Летят журавли - одна из самых загадочных лент советского кино. Главная награда МКФ в Каннах служила ей "охранной грамотой", однако глухое недовольство фильмом, пусть и в осторожных формах, прорывалось в отечественной прессе даже в 60-е годы. Вот, скажем, такой странный пассаж явно номенклатурного теоретика:
"Существенным недостатком фильма
Летят журавли /.../ является отсутствие в нём в большой мере русского национального начала. Центральная героиня и своей внешностью, и поведением, и характером, и манерами больше напоминает героинь из фильмов итальянских или французских, чем русскую девушку - женственную и гордую, чистую и нежную" (Борис Буряк, "Интернациональное - не безнациональное". - "Искусство Кино", 1964, № 2. С. 32).
Претензия кажется абсурдной - особенно в перечислении тех черт образцовой "русской девушки", которых якобы нет у героини
Татьяны Самойловой. Но, думается, больше, чем её импульсивная пластика и действительно какое-то остроугольное, "пикассовское" лицо, официозного автора раздражает то, что, как он полагает, именно этот вопиюще "неправильный", чрезмерно универсальный типаж навязывает фильму такие же "неправильные" "расширительные" смыслы, которых в советском произведении быть не должно.

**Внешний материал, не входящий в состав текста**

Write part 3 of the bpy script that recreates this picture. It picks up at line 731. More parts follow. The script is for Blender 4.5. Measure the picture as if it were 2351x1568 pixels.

Вот колонна танков, словно накатывающихся из дурной бесконечности, преграждает путь Веронике, спешащей проститься с уходящим на фронт Борисом - восхищение головокружительной операторской работой великого
Сергея Урусевского мешало осознать, что танки эти вообще-то... советские. Вот Борис, уходящий на войну, опустил глаза и шагает как будто по инерции, уже без всякой надежды увидеть свою Веронику - во всём его облике прямо на глазах проступала какая-то надмирная отрешённость.
Молоденькие телеведущие, слышав что-то о слезах, которые вызывала у зрителей сцена расставания героев, говорят об этой ленте с закатыванием глаз и сентиментальными придыханиями, как о вариации на тему
Унесённых ветром: мол, таких хороших и так сладко ворковавших голубков разлучила война. В нынешнем массовом восприятии фильм
Летят журавли имеет прочную репутацию светской мелодрамы, меж тем - это один из самых изощрённых "религиозных" кинотекстов.

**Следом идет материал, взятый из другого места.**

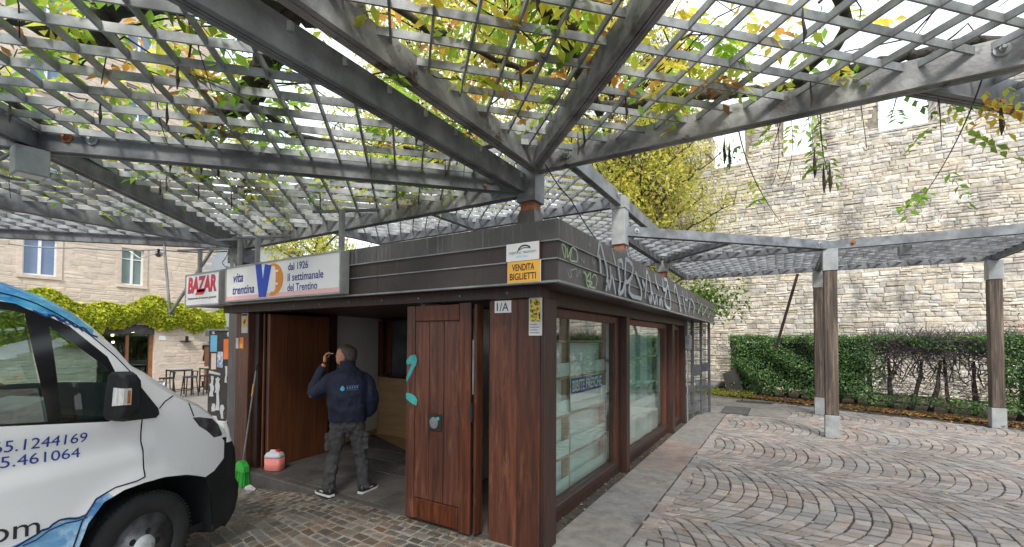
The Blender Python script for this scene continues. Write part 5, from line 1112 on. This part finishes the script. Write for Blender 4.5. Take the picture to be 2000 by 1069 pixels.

Уже ясно, что якобы врождённый атеизм советского кино - чистой воды миф, созданный пропагандой и раздутый хитрыми студийными редакторами: ещё Эйзенштейна прорабатывали за то, что пионер в его
Бежином луге похож на ангела, а фильм
Иван Грозный пронизывала тема Страшного суда. А как вдохновенно снимали богослужения в "застойные" 70-е!.. Религиозные мотивы, слишком очевидные у
Эйзенштейна или
Тарковского, как-то не отмечались у Калатозова и Урусевского - оттого, вероятно, что эстетика их фильмов сразу отсылала восприятие к боевым 20-м с их авангардным натиском.
Так, линия "Борис на войне" выстроена так, чтобы сблизить его с героем совсем не социальной мифологии. Сама война представлена в фильме двумя развёрнутыми эпизодами, вызывающе полемичных по отношению к батальным кинополотнам "позднего" сталинизма. Здесь нет ни сражений, ни подвигов на передовой - остатки разбитого отряда кружат в распутицу по каким-то гиблым, заболоченным, жутко выглядящим местам, выбираясь из окружения. С точки зрения официозного искусства и горячо любимых "органов", светлый Борис, сыгранный Алексеем Баталовым - антигерой и презренный "окруженец", подозрительный со всех сторон и по всем статьям. Отвергать именно эти казённые догмы было как-то недостойно больших художников: образ Бориса, вольно или невольно, рождался в полемике не только с одномерными героями социалистического реализма, но и с одним из самых ярких явлений "оттепельного" экрана.